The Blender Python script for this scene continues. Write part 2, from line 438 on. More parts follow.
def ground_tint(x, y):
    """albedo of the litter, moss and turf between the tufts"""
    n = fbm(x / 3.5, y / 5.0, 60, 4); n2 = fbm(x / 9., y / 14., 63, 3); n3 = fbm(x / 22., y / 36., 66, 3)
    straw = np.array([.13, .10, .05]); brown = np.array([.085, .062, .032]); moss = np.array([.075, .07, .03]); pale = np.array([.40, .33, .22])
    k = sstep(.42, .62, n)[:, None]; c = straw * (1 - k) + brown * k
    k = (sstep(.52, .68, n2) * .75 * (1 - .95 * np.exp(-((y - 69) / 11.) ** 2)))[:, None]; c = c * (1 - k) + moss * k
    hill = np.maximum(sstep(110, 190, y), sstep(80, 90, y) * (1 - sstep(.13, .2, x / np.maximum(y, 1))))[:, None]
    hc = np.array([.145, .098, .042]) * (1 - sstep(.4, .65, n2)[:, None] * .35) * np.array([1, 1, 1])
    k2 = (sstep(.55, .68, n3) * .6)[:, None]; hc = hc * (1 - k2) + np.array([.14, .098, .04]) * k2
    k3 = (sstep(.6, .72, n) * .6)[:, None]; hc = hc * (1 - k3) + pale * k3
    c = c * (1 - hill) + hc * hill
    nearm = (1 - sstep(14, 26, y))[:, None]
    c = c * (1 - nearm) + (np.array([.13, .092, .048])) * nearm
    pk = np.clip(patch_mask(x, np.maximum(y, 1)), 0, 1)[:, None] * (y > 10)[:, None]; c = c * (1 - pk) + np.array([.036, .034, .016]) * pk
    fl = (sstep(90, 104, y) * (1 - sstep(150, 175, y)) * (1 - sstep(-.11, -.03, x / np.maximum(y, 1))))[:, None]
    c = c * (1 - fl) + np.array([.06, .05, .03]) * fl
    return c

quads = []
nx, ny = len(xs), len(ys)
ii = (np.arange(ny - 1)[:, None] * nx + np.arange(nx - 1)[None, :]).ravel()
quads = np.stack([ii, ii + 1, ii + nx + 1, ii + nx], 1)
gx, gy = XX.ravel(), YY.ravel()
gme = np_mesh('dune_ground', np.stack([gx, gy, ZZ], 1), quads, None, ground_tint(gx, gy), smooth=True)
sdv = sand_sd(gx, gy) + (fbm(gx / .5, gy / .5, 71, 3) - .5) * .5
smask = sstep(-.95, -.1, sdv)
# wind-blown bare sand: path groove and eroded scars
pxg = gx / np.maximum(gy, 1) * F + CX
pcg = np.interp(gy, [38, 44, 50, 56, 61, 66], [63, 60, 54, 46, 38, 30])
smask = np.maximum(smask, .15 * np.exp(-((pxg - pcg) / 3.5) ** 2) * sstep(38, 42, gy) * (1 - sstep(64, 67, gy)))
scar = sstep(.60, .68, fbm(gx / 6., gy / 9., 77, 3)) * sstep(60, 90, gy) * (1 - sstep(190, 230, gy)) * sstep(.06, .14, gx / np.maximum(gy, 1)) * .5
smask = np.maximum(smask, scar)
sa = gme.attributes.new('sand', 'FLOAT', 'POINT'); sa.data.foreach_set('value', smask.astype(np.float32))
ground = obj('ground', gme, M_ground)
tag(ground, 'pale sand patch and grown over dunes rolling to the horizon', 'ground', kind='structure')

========

Requirement:
Find every line that has "stack" in it, then return those lines.

Answer to this exercise:
quads = np.stack([ii, ii + 1, ii + nx + 1, ii + nx], 1)
gme = np_mesh('dune_ground', np.stack([gx, gy, ZZ], 1), quads, None, ground_tint(gx, gy), smooth=True)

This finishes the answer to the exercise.